Rows from a 3D scene dataset:
________________________

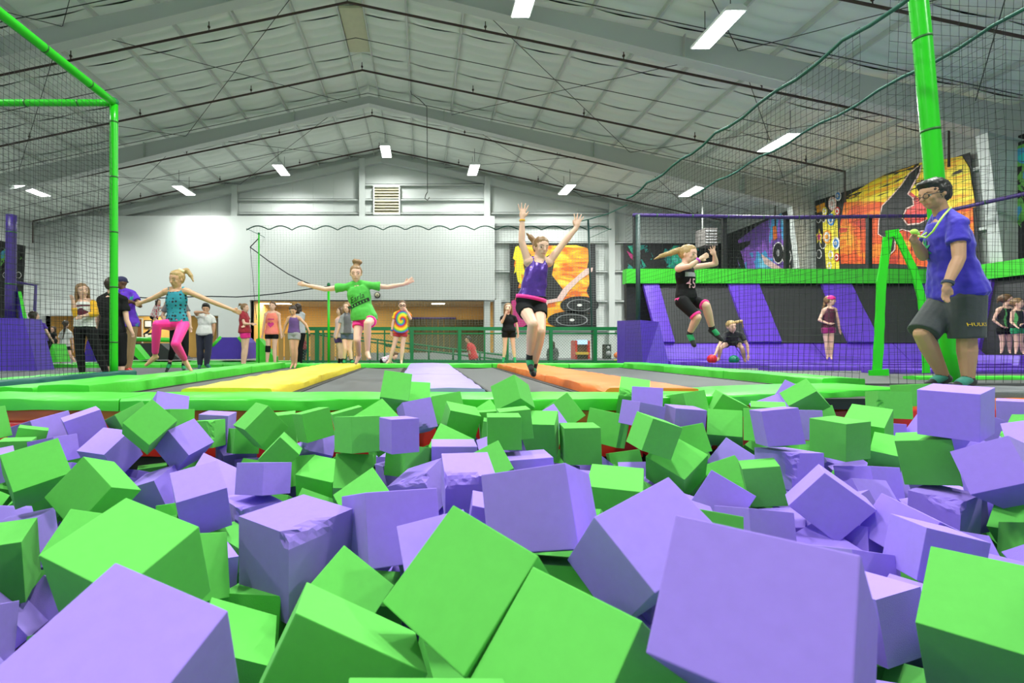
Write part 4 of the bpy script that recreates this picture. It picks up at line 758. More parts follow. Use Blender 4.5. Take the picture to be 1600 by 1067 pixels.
# the lower layers of the pit and what lies outside the picture, nobody could count: one mass
lower = MB(); lmat = []; rnd = random.Random(11); near = [Vector(c[1]) for c in CUBES]
def loose_cube(c, a):
    R = Quaternion([rnd.gauss(0, 1) for _ in range(4)]).normalized().to_matrix()
    lower.hexa([c+R @ Vector((x*a/2, y*a/2, z*a/2)) for z in (-1, 1) for x, y in ((-1, -1), (1, -1), (1, 1), (-1, 1))]); lmat.extend([rnd.randrange(2)]*6)
for lz, everywhere in ((-.9, True), (-.68, True), (-.47, True), (-.27, False), (-.08, False)):
    y = -2.0
    while y < 4.2:
        x = -5.0
        while x < 6.4:
            c = Vector((x+rnd.uniform(-.05, .05), y+rnd.uniform(-.05, .05), lz+rnd.uniform(-.05, .05)))
            lim = 3.45 if c.x < 1.5 else min(4.15, 3.45+(c.x-1.5)*.33)
            out = c.y < -.25 or abs(c.x+.09*0) > 0 and (c.x < -.852*c.y-.26 or c.x > 1.213*c.y+.26)
            if c.y < .3 and abs(c.x) < .45 and lz > -.4: out = False
            if c.y < lim and (everywhere or out) and all((c-q).length > .2 for q in near): loose_cube(c, rnd.uniform(.185, .2))
            x += .235
        y += .235
lme = lower.mesh('foam_cubes_below'); lme.materials.append(FOAM['G']); lme.materials.append(FOAM['P']); lme.polygons.foreach_set('material_index', lmat); lme.update()
lo_ = bpy.data.objects.new('foam_cubes_below', lme); COL.objects.link(lo_)
tag(lo_, 'mass of green and purple foam cubes filling the lower pit under the top layer', 'foam cubes', kind='stuff')
# ------------------------------------------------------------------ pit edge
pe = empty('pit_edge_pad', (0, 3.9, -.1), 'long green vinyl pad along the far edge of the foam pit', 'pad')
soft_pad([(-5.2, 3.87, 0), (-2.2, 3.87, 0)], (.28, .28), -.085, 0, GREEN, 'pad_section', pe)
soft_pad([(-2.19, 3.87, 0), (1.5, 3.87, 0), (1.9, 3.98, 0)], (.28, .28), -.085, 0, GREEN, 'pad_section', pe)
soft_pad([(1.91, 3.985, 0), (3.75, 4.66, 0), (4.3, 4.72, 0)], (.4, .3), -.085, 0, GREEN, 'pad_section', pe)
soft_pad([(4.31, 4.72, 0), (6.6, 4.72, 0)], (.3, .3), -.085, -.02, CARPET, 'walk_section', pe)
pw = empty('pit_wall', (0, 3.65, -.5), 'red padded wall with an orange top strip below the green pit pad', 'wall pad')
for a, b in (((-5.2, 3.66), (-1.5, 3.66)), ((-1.48, 3.66), (1.6, 3.66)), ((1.62, 3.665), (3.78, 4.42)), ((3.8, 4.42), (6.6, 4.42))):
    soft_pad([(*a, 0), (*b, 0)], (.05, .03), -.19, -.085, mat('orange_strip', (.85, .22, .02), .35), 'orange_strip', pw, r=.01, wob=.004)
    soft_pad([(*a, 0), (*b, 0)], (.05, .055), -.42, -.17, RED, 'red_panel', pw, r=.02, wob=.012)
    soft_pad([(*a, 0), (*b, 0)], (.05, .05), -1.05, -.41, DARK, 'gap_shade_panel', pw, r=.02, wob=.006)  # near-black colour stands in for the shade deep between the cubes
# ------------------------------------------------------------------ trampoline lanes
def bed(x0, x1, label):
    t = empty('trampoline', ((x0+x1)/2, 7, -.1), label, 'trampoline', 'trampoline beds between the coloured lanes')
    y0, y1 = 4.16, 10.16
    m = MB(); n = 14
    vs = []; 
    for j in range(n+1):
        for i in range(7):
            u, v = i/6, j/n; vs.append((x0+.1+(x1-x0-.2)*u, y0+.1+(y1-y0-.2)*v, -.055-.02*4*u*(1-u)))
    m.add(vs, [(j*7+i, j*7+i+1, j*7+i+8, j*7+i+7) for j in range(n) for i in range(6)], True); m.build('jump_bed', BED, t)
    m = MB(); m.box((x0, y0, -.085), (x0+.1, y1, -.06)); m.box((x1-.1, y0, -.085), (x1, y1, -.06)); m.box((x0, y0, -.085), (x1, y0+.1, -.06)); m.box((x0, y1-.1, -.085), (x1, y1, -.06)); m.build('spring_cover', DARK, t)
    m = MB(); m.box((x0+.09, y0+.09, -.06), (x0+.115, y1-.09, -.048)); m.box((x1-.115, y0+.09, -.06), (x1-.09, y1-.09, -.048)); m.build('stitched_edge', BLACK, t)
    box('frame_rail', (x0, y0, FZ), (x1, y0+.05, -.085), BLACK, t); box('frame_rail', (x0, y1-.05, FZ), (x1, y1, -.085), BLACK, t)
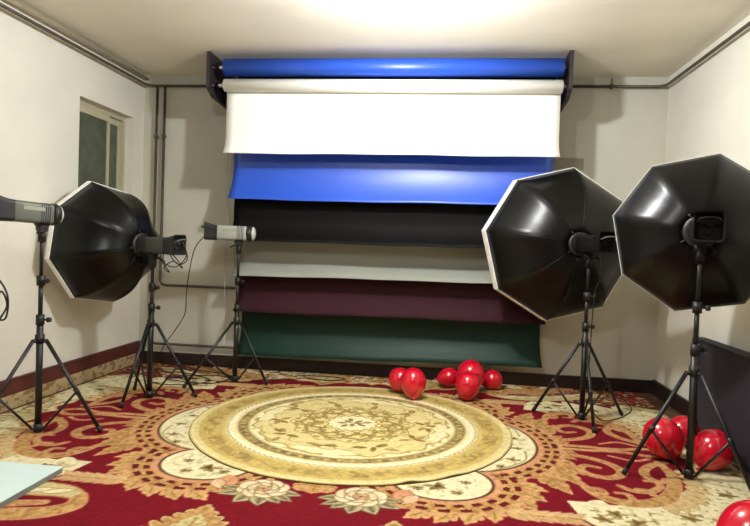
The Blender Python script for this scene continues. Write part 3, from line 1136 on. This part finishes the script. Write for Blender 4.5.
cable('thin black cable running down the pole of the white rimmed softbox',
      [(1.045, 4.30, 1.18), (1.07, 4.34, 1.05), (1.05, 4.40, .95), (1.045, 4.425, .8), (1.04, 4.425, .6), (1.04, 4.42, .2), (1.1, 4.36, .05), (1.25, 4.5, .014),
       (1.45, 4.8, .014), (1.5, 5.2, .014)])


# ------------------------------------------------------------------ balloons
def balloon(label, x, y, r, lean=(0.3, 0, .5), stretch=1.12, group='red balloons on the carpet', z=None, base=CZ):
    ax = Vector(lean).normalized()           # from knot to crown
    u = ax.orthogonal().normalized()
    v = ax.cross(u)
    prof = []
    for k in range(19):
        a = PI * k / 18
        t = -math.cos(a)                     # -1 knot end .. 1 crown
        rad = math.sin(a) * (1 - .16 * max(0, -t) ** 1.5 * 1.2)
        prof.append((t * stretch * (1.10 if t < 0 else .95), rad))
    low = min(t * r * ax.z - rad * r * math.sqrt(max(0, 1 - ax.z ** 2)) for t, rad in prof)
    zc_ = (base - low + .001) if z is None else z
    m = MB()
    c = Vector((x, y, zc_))
    m.lathe(c, ax, [(t * r, max(rad, .02) * r) for t, rad in prof], 28)
    o = m.build('balloon', M_BALL, None, c)
    tag(o, label, 'balloon', group)
    m = MB()
    k0 = c + ax * (prof[0][0] * r)
    m.lathe(k0 + ax * .004, -ax, [(0, .006), (.006, .009), (.012, .005), (.024, .013), (.026, .010)], 10)
    m.build('knot', M_BALL, o)
    return o


G1, G2 = 'red balloons below the green backdrop', 'red balloons under the rightmost softbox'
balloon('left balloon of the front pair below the green backdrop, half hidden', -.335, 4.88, .098, (-.5, -.25, .6), 1.1, G1, None, CZ + .0095)
balloon('second balloon from left, overlapping its neighbour, nearest the round rug', -.222, 4.71, .102, (-.1, .35, .9), 1.2, G1, None, CZ + .0095)
balloon('dark balloon lying in the shadow under the green backdrop, left of the pair', .06, 5.22, .085, (.9, .2, .15), 1.15, G1)
balloon('upright front balloon below the green backdrop, right of the pair', .205, 4.80, .098, (.1, .2, .9), 1.15, G1)
balloon('balloon standing tall directly behind the front right balloon', .235, 5.06, .118, (0.1, .1, .9), 1.15, G1)
balloon('rightmost balloon at the foot of the green backdrop, in shadow', .43, 5.24, .085, (.8, .3, .3), 1.1, G1)
balloon('left balloon behind the right stand legs', 1.305, 3.70, .112, (-.4, .1, .7), 1.12, G2)
balloon('balloon right of the pole of the rightmost stand', 1.535, 3.585, .108, (.5, .3, .5), 1.15, G2)
balloon('balloon peeking out behind the right stand pole, between the other two', 1.53, 4.00, .095, (.7, .2, .2), 1.1, G2)
balloon('balloon cut off at the bottom right corner of the photo', 1.235, 2.50, .12, (.6, .1, .3), 1.15, G2)

# ------------------------------------------------------------------ navy panel, white board
root = thing('padded_panel', 'dark navy padded panel standing along the right wall behind the balloons', 'panel', (1.75, 3.4, 0))
m = MB()
m.box(1.715, 1.80, 2.55, 4.40, CZ + .001, .655, bevel=.012)
m.build('panel_body', M_NAVY, root)
m = MB()
for y in (2.56, 4.39):
    m.rod((1.713, y, .03), (1.713, y, .645), .006, seg=8)
m.rod((1.713, 2.56, .648), (1.713, 4.39, .648), .006, seg=8)
m.build('piping', M_BLACKP, root)

root = thing('white_board', 'pale white board lying flat on the carpet in the lower left corner', 'board', (-2.25, 2.55, CZ))
m = MB()
m.box(-2.75, -1.872, 1.95, 2.80, CZ + .026, CZ + .031, bevel=.001)
m.build('top_sheet', M_BOARD, root)
m = MB()
m.box(-2.748, -1.874, 1.952, 2.798, CZ + .001, CZ + .026)
m.build('core', M_BOARDE, root)


# ------------------------------------------------------------------ ceiling lamps (just above the frame) and light
def lamp(x, y, watts, label, rad=.15):
    root = thing('ceiling_lamp', label, 'ceiling lamp', (x, y, H))
    m = MB()
    m.lathe((x, y, H - .001), (0, 0, -1), [(0, rad), (.02, rad), (.024, rad - .01)], 32)
    m.build('lamp_base', M_WEIGHT, root)
    m = MB()
    m.lathe((x, y, H - .024), (0, 0, -1), [(0, rad - .015), (.02, rad - .02), (.035, rad - .05), (.042, .01)], 32)
    m.build('lamp_glass', mat('lit_glass', (255, 250, 235), .5, emit=(255, 246, 224), estr=6), root)
    ld = bpy.data.lights.new('lamp_bulb', 'POINT')
    ld.energy = watts
    ld.color = (.93, .945, .98)
    ld.shadow_soft_size = .06
    lo = bpy.data.objects.new('lamp_bulb', ld)
    COL.objects.link(lo)
    lo.location = (0, 0, -.20)
    lo.parent = root
    return root


lamp(-.25, 3.32, 155, 'round lit ceiling lamp above the room in front of the backdrops')
lamp(-.75, 1.0, 70, 'round lit ceiling lamp near the front of the room')

w = bpy.data.worlds.new('night')
scene.world = w
w.use_nodes = True
w.node_tree.nodes['Background'].inputs[0].default_value = (.02, .025, .03, 1)
w.node_tree.nodes['Background'].inputs[1].default_value = .3

# ------------------------------------------------------------------ camera
f, yaw, pitch, roll, hcam = 603.1, -.1179, -.0273, .0355, 1.199
wv = Vector((math.sin(yaw) * math.cos(pitch), math.cos(yaw) * math.cos(pitch), math.sin(pitch)))
r_ = Vector((math.cos(yaw), -math.sin(yaw), 0))
u_ = r_.cross(wv)
rv = r_ * math.cos(roll) + u_ * math.sin(roll)
uv = -r_ * math.sin(roll) + u_ * math.cos(roll)
cd = bpy.data.cameras.new('camera')
cd.sensor_width = 36
cd.lens = f * 36 / 750
cd.clip_start = .05
cam = bpy.data.objects.new('camera', cd)
COL.objects.link(cam)
M = Matrix(((rv.x, uv.x, -wv.x, 0), (rv.y, uv.y, -wv.y, 0), (rv.z, uv.z, -wv.z, hcam), (0, 0, 0, 1)))
cam.matrix_world = M
scene.camera = cam

vs = scene.view_settings
scene.display_settings.display_device = 'sRGB'
vs.view_transform = 'Standard'
vs.look = 'None'
vs.gamma = 1
vs.use_curve_mapping = False
vs.exposure = 0.1
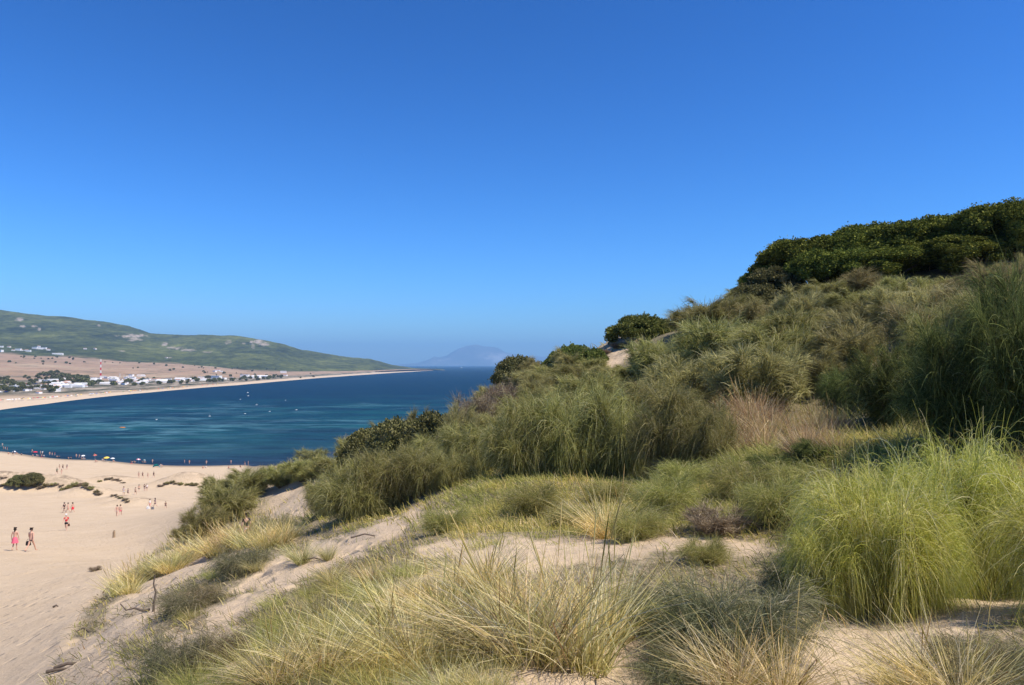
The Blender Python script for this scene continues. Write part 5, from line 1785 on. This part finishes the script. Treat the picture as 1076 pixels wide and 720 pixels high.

________________________

STATED EXERCISE:
Transcribe exactly, and only, the lines beginning at the line containing "for Blender 4.5." and ending at the line containing "(1.45, 4.8, .014), (1.5, 5.2, .014)])", both inclusive.

SOLUTION TO THIS PROBLEM:
The Blender Python script for this scene continues. Write part 3, from line 1136 on. This part finishes the script. Write for Blender 4.5.
cable('thin black cable running down the pole of the white rimmed softbox',
      [(1.045, 4.30, 1.18), (1.07, 4.34, 1.05), (1.05, 4.40, .95), (1.045, 4.425, .8), (1.04, 4.425, .6), (1.04, 4.42, .2), (1.1, 4.36, .05), (1.25, 4.5, .014),
       (1.45, 4.8, .014), (1.5, 5.2, .014)])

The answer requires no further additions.